Glenn Youngkin, for whatever, he excited people, and Tara McAuliffe did not. If you begin to look down the line, you're looking at candidates who didn't really excite people. A counterpoint to this is the Georgia special, where the top vote-getter in the runoff was Raphael Warnock, who, I guess by some accounts, might be woke, a Black preacher from a Black church. By other accounts, I think it's a kind of candidate Democrats should be looking for. Someone who has-- Even if he's well-educated, does not have a college-educated aspect, someone who can clearly speak to people.
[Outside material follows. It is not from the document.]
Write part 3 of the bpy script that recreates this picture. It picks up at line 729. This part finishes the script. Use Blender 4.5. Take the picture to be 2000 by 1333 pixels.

Who can speak naturally and speak clearly to non-college-educated people who can communicate values strongly and who can excite people. I think if you can find more candidates like that, you'd have better luck, but looking at the loss of Terry McAuliffe, and then concluding that the problem is too much wokeness, just seems ludicrous to me.
Brian Lehrer: There's a way to stop the bleeding. You posed in that column. You only asked the question in the column, I think you started to answer it just now, about whether there is a way to stop the bleeding with non-college whites and Hispanics without pandering to the worst forms of racial conservatism. You're saying maybe it's by having more exciting candidates who do appeal to people's true beliefs and interests. By the way, I know you got to go in a minute. Any thoughts about the place of Eric Adams and all this elected now to be mayor of New York, who is Black, of course, and also ideologically hard to pin down?
Jamelle Bouie: Yes. [laughs] I'm not that comfortable with New York. [unintelligible 00:20:15] New York probably might be a little fascinated by Eric Adams as this candidate. I think this is not an insult to Adams. It's just an observation. I think it's true of Trump as well. This ability for people to project whatever they want to believe onto him, and sense that he believes that as well. I think his forthrightness openness is-- I don't know, he gives the impression in a lot of ways of just being like a guy that you might know.
I think that's politically very appealing. I don't know if someone of Eric Adams his exact profile would do well every single race, but that general thing as a guy that you might know
This is what, to go back to Virginia, Glenn Youngkin, very much identified himself as. Yes, he's a wealthy former hedge fund manager who owns a massive property in the middle of Virginia, but he really tried to create the impression that he might just be a guy that you might know. A guy that you might run into, versus candidates that I think Democrats have been fielding unsuccessfully.
If there's any lessons drawn from Adams it's that, look for people who might be relatable, which is both cliche. It's like an age-old adage of American politics, but also something still worth taking to heart.
Brian Lehrer: From Charlottesville, Virginia, New York Times columnist, Jamelle Bouie, whose Twitter bio includes the line "I don't live in New York".
Jamelle Bouie: [laughs]
Brian Lehrer: Jamelle, always so interesting and insightful. Thank you very, very much for your time.
Jamelle Bouie: Thank you for having me.